Thema der Woche:Knautschgesicht

Thema der Woche: Ins Kissen hauen? Das Taschentuch voll schnäuzen? Wer verliert, hat oft die Nase voll von allem. Blöd, eigentlich.

Ins Kissen hauen? Das Taschentuch voll schnäuzen? Wer verliert, hat oft die Nase voll von allem. Blöd, eigentlich.

(Foto: Christiane Wöhler)

Elfmeter verschossen? Jenga-Turm umgehauen? US-Präsidenten-Wahl verpatzt? Niederlagen fühlen sich oft richtig mies an. Es gibt aber dabei - kein Witz - jede Menge zu gewinnen. Über die Kunst des richtigen Verlierens.

Von Georg Cadeggianini

Erwachsene sind manchmal schon komisch. Da feuern sie einen die ganze Zeit an, schneller, besser, erster! Egal ob Uno, 100-Meter-Lauf oder beste Schularbeit. Den Talewhip endlich double foot auf den Scooter gelandet? "Bravo!" Andererseits: Wenn man dann mal nicht so gut ist, den Jenga-Turm umschmeißt, den Elfer verschießt, monopolybankrott geht, darf man ja nicht stinkwütend werden. Dann heißt es ganz schnell: "Gönn doch auch mal den anderen einen Sieg." "Verlieren lernen - superwichtig!" Ja was denn nun?
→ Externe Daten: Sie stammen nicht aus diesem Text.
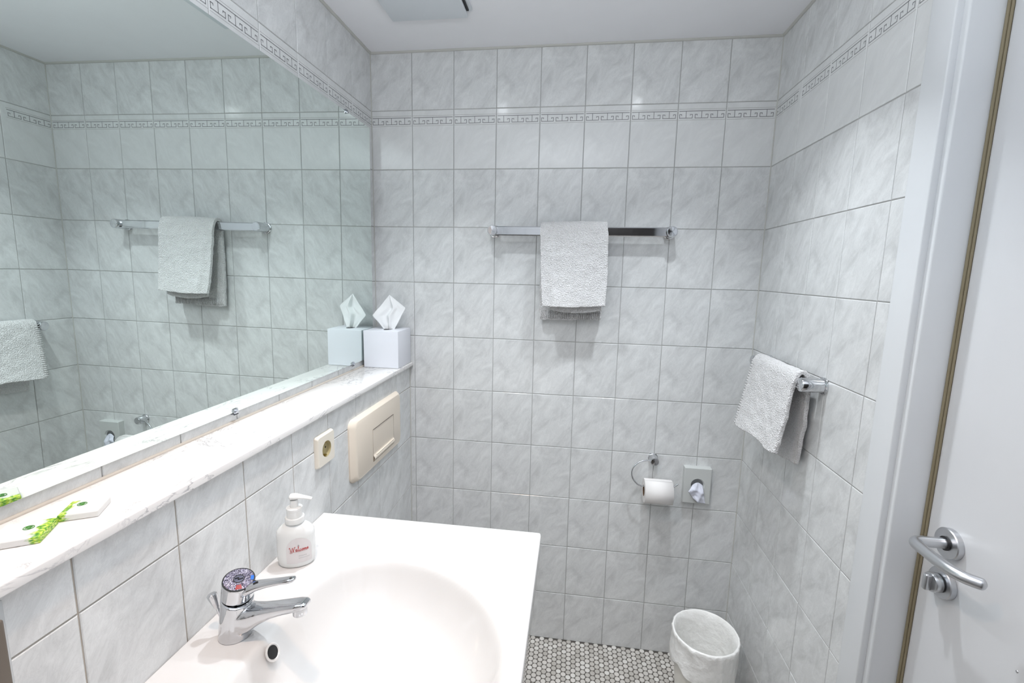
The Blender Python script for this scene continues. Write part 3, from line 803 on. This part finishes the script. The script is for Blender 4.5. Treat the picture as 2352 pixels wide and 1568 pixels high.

Die Kunst des Verlierens ist eine enorm komplizierte Sache. Aber stellt man es richtig an, gibt es - kein Witz - eine Menge zu gewinnen. Donald Trump, der vielleicht schlechteste Verlierer der Welt, gestand schon vor der US-Wahl: "Verlieren ist niemals leicht. Nicht für mich." Seitdem macht er vor, wie ein schlechter Verlierer aussieht: Alles Betrüger hier. Gar nicht wahr, dass ich verloren habe. Ihr werdet schon noch sehen!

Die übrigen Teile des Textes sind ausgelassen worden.